Problem -
Select each line where the word "scene" appears.

** start Data block **

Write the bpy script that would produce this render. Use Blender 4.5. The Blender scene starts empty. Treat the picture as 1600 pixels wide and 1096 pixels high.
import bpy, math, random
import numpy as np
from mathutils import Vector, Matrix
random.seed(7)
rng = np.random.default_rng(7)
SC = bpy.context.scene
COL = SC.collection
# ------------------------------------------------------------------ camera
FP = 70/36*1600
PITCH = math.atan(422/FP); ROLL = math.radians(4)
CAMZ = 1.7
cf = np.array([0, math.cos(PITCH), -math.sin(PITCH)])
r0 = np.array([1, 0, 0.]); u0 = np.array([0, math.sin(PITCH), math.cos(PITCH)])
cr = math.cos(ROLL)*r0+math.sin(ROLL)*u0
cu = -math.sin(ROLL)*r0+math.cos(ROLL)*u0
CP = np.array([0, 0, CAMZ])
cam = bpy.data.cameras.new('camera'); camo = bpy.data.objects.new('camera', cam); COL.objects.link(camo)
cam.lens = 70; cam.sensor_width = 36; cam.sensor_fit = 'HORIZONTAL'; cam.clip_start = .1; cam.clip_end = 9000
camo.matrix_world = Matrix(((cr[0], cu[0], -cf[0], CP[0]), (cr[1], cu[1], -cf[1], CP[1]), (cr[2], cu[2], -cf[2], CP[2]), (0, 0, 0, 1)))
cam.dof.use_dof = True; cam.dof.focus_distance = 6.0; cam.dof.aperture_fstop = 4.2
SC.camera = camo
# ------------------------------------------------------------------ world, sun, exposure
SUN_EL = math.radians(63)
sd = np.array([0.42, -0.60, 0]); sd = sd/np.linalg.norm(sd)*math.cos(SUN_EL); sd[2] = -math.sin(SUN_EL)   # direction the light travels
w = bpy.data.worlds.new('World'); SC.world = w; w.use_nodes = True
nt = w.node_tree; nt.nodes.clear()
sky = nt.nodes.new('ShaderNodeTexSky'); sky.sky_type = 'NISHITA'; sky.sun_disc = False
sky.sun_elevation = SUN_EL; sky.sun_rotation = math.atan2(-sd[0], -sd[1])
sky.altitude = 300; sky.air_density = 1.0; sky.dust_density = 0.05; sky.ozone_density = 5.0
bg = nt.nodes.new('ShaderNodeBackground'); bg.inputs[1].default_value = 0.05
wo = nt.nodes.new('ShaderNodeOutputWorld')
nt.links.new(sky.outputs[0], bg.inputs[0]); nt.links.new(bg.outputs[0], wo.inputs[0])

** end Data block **

Answer in full -
Write the bpy script that would produce this render. Use Blender 4.5. The Blender scene starts empty. Treat the picture as 1600 pixels wide and 1096 pixels high.
SC = bpy.context.scene